The story begins with Al Capone doing a short time in prison for a weapons charge. Frank Nitti has been left in control of the organization, which mostly makes and sells illegal beer and booze. Elliot Ness is a Prohibition agent raiding a speakeasy only to find no alcohol at all because bribed cops have tipped the gangsters off about the raid. Frustrated, Ness suggests to his superior that they find six incorruptible men to form a squad that can’t be paid off. Ness goes to Washington to look through the agency’s files in order to find the men he’s looking for. Apparently it only took him a week to go through thousands of files and find the six men he was looking for. LaMarr Kane is a law school graduate; Eric Hansen is a former death row prison guard; Martin Flaherty is a former cop with an outstanding arrest record; Jack Rossmann is a former telephone company lineman; William Youngfellow is a Cherokee, a former football star and now a cop who broke up an Oklahoma City booze ring; Tom Kopke is a WWI hero and Joe Fuselli is a driver who knows every street and alley in Chicago and speaks several Italian dialects. He also served time for armed robbery.
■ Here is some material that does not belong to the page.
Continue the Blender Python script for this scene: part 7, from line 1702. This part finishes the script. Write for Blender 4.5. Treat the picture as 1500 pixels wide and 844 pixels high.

The squad begins by wrecking Capone’s stills but these are easy to set up again. They need to find and destroy his breweries in order to do any real damage to his organization. Frank Nitti gets his man Johnny to pay the squad off. Pretending to be corrupt, Ness demands a fee ten times more than is offered and finally Johnny pays. But Ness keeps on wrecking the stills. Nitti beats Johnny up because he thinks he must have held back on the bribe. Ness tells Johnny that he’ll bust him for bribery if he doesn’t tell him where the breweries are. Johnny says he only knows one. Ness and his squad go there but there’s a steel reinforced door. By the time he can shoot it open the staff of the brewery have gone down the escape hatch. Johnny turns up dead.
The squad begins an intensive search for the breweries by following trucks carrying sugar and grain. They find one on the south side. They use a special truck with a battering ram to smash into the building quickly.
George Ritchie, who is married to Brandy, the niece of Capone’s bookkeeper, comes to Ness’s office because he wants to join the squad. Ness uses him to help put a wiretap on Nitti’s office. Flaherty poses as Frank Morris and flirts with Brandy at the Montmartre Club. He gets in good with the manager and arranges to use the phone in Nitti’s office because in order to tap the phone Rossman needs to hear a familiar voice on the line at a certain time. Betty pretends to be Flaherty’s girl at the other end and Brandy gets jealous, trying to interrupt the call. The tap is successful and with its help they are able to locate and wreck four more breweries.
There’s a scene in which Ness proposes to his fiancée Betty in a fancy restaurant and they have cherries jubilee, which contains rum and brandy. They decide that maybe the booze is legal from before the war. Betty says she wishes they had champagne. Ness says, “So do I, but it’s my job to see that we don’t.” She shakes her head and says, “What a business!”
I couldn’t agree more. What a stupid waste of resources and human life to fight so hard just to shut down breweries! The untouchables weren’t heroes they were idiots!